Dataset records

● ● ●

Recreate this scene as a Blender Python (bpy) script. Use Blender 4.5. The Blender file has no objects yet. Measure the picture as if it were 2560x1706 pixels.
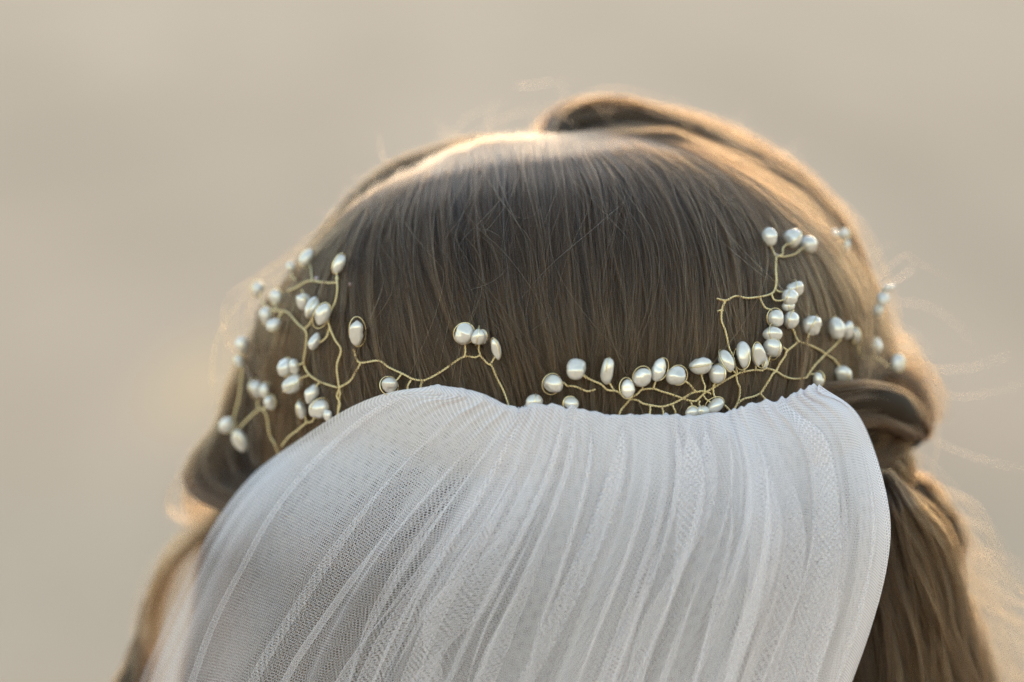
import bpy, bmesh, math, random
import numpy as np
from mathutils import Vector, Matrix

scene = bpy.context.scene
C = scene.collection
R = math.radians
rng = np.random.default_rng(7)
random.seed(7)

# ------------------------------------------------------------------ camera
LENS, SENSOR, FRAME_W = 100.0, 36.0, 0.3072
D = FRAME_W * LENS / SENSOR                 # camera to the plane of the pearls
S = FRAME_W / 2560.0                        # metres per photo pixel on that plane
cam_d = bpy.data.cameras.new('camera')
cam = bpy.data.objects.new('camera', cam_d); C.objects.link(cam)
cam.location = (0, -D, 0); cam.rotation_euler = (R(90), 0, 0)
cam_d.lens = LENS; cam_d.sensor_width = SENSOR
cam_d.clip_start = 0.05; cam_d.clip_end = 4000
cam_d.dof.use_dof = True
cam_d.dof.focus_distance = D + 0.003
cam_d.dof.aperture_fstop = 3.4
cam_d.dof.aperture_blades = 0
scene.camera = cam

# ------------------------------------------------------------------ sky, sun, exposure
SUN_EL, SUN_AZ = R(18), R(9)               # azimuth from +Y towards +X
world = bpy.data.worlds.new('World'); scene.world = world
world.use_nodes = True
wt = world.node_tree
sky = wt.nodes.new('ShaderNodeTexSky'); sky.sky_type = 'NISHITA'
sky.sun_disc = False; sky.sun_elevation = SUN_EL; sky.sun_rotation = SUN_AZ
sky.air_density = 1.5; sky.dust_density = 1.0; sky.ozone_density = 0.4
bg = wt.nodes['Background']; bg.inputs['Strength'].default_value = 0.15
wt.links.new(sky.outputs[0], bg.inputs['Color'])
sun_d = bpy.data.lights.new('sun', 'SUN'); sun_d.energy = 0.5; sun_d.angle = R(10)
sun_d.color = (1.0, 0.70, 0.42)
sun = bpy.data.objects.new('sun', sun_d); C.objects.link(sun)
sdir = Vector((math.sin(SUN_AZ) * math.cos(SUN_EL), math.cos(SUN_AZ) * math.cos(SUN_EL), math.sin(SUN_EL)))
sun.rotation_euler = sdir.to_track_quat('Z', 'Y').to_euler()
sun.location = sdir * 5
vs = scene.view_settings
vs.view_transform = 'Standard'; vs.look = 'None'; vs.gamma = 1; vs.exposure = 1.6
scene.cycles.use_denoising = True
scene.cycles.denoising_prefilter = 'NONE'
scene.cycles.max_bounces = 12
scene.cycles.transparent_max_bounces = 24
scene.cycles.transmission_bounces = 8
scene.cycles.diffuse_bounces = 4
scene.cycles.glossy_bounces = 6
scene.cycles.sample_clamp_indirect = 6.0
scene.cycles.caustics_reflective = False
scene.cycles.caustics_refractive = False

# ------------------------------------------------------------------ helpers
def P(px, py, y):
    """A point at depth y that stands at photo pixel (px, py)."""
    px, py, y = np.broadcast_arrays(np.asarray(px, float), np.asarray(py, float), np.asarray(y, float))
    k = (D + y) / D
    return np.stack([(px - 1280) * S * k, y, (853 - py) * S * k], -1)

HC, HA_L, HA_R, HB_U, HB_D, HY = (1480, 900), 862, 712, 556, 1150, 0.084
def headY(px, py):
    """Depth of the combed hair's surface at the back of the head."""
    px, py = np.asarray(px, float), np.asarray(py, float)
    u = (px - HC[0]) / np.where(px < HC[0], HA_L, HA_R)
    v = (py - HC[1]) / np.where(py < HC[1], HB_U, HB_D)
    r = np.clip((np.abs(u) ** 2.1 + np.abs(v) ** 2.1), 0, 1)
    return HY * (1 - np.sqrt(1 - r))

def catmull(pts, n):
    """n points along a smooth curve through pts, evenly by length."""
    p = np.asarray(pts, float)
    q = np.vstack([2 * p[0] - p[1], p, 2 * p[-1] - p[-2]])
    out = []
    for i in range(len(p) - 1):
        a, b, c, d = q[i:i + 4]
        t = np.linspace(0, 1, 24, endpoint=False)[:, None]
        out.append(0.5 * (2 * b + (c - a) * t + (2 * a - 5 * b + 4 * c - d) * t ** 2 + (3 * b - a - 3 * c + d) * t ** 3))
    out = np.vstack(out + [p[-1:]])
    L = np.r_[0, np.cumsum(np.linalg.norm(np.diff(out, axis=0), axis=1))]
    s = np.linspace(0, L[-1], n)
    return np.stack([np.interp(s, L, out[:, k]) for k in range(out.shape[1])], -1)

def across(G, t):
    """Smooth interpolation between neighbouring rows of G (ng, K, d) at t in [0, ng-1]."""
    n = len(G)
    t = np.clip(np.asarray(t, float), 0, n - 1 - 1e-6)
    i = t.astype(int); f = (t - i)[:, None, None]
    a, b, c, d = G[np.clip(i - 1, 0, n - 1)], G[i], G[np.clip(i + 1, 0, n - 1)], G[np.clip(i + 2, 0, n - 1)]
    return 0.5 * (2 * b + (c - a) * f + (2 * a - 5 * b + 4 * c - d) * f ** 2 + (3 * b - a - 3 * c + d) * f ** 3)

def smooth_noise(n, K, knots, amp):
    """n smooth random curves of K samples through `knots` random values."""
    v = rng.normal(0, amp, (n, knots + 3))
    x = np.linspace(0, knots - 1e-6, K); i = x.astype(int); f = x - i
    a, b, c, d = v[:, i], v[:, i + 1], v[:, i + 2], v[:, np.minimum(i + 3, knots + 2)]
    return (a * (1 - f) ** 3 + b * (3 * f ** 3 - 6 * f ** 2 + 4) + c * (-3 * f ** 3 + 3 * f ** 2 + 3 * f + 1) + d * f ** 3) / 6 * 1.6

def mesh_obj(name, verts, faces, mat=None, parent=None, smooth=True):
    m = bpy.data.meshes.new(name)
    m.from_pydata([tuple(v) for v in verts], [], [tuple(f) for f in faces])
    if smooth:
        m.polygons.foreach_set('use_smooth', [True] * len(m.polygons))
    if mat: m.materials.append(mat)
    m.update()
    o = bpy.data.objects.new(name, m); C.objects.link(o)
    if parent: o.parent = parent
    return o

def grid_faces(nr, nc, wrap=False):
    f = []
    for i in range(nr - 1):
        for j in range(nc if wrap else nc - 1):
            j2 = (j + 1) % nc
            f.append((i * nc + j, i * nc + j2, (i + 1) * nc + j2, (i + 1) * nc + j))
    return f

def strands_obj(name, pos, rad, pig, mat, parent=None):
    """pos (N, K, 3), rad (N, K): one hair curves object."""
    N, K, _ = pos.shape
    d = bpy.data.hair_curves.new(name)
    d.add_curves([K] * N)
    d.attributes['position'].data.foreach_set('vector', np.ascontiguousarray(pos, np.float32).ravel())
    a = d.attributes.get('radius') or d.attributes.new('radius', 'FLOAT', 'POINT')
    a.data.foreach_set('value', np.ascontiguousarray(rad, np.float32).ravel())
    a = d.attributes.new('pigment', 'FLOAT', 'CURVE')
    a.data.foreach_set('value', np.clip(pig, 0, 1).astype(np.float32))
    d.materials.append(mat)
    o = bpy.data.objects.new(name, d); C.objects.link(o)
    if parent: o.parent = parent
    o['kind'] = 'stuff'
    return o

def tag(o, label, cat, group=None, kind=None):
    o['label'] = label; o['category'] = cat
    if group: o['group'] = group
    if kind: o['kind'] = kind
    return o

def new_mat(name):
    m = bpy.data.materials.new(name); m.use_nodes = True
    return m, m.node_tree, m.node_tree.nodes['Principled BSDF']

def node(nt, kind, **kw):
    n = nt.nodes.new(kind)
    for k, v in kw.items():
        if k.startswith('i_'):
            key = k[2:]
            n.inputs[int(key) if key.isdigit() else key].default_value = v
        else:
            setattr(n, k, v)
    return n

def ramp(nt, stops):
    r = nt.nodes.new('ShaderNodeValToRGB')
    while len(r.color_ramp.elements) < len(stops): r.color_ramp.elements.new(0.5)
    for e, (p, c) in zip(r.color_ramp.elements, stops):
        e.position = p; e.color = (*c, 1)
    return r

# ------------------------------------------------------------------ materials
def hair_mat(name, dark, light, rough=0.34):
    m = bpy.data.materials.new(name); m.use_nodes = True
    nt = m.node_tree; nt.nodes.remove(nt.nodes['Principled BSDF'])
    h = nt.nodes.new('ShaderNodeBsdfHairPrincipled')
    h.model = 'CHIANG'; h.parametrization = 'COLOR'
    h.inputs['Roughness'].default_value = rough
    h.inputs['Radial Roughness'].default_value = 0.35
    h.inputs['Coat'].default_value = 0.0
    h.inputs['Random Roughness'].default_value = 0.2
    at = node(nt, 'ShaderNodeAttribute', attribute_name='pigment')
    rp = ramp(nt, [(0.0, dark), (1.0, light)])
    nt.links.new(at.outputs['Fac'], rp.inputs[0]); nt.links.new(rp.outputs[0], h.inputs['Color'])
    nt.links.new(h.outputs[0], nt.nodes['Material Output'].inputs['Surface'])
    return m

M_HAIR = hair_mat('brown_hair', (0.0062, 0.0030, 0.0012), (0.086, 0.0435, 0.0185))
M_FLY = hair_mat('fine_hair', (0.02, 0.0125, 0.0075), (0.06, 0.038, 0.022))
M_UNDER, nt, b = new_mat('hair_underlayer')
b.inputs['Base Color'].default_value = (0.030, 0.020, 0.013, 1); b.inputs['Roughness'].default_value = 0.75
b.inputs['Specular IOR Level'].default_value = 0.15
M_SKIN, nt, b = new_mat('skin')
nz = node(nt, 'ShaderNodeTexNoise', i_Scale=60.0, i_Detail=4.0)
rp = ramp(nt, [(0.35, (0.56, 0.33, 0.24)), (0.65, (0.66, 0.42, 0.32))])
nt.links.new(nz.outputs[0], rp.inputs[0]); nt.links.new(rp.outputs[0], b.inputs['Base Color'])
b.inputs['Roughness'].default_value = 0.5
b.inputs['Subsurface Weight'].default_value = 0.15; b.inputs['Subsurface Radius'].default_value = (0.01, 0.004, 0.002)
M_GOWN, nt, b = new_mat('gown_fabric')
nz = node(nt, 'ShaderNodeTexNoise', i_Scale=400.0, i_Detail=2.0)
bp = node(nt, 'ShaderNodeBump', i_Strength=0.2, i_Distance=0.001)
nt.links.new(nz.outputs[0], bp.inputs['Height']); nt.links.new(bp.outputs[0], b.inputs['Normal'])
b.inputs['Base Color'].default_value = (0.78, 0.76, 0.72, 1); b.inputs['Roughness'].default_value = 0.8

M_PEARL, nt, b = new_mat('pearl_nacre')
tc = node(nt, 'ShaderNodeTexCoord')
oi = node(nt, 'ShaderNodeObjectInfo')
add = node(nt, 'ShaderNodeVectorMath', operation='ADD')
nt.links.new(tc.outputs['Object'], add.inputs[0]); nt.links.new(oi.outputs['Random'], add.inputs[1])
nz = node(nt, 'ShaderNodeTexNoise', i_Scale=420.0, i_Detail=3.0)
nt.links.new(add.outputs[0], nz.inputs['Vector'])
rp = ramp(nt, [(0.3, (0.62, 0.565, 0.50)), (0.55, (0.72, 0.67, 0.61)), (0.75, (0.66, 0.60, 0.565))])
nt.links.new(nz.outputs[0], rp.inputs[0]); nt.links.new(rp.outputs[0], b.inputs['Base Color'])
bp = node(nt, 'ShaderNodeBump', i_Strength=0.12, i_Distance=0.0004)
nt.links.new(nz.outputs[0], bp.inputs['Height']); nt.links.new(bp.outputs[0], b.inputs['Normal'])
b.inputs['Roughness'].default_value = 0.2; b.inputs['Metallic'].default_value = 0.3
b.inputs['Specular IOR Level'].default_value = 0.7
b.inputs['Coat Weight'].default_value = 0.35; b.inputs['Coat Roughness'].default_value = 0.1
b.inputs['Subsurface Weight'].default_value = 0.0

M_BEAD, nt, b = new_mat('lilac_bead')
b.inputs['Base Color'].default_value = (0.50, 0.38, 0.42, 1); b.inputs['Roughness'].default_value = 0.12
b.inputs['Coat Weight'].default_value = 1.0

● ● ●

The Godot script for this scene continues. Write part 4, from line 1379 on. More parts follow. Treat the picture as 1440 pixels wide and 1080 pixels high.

● ● ●

Exercise prompt
Retype exactly the lines from the one with "Recreate this scene" through the one with "random.seed(7)", both included, and nothing else; leave out the pictures.

Exercise answer
Recreate this scene as a Blender Python (bpy) script. Use Blender 4.5. The Blender file has no objects yet. Measure the picture as if it were 2560x1706 pixels.
import bpy, bmesh, math, random
import numpy as np
from mathutils import Vector, Matrix

scene = bpy.context.scene
C = scene.collection
R = math.radians
rng = np.random.default_rng(7)
random.seed(7)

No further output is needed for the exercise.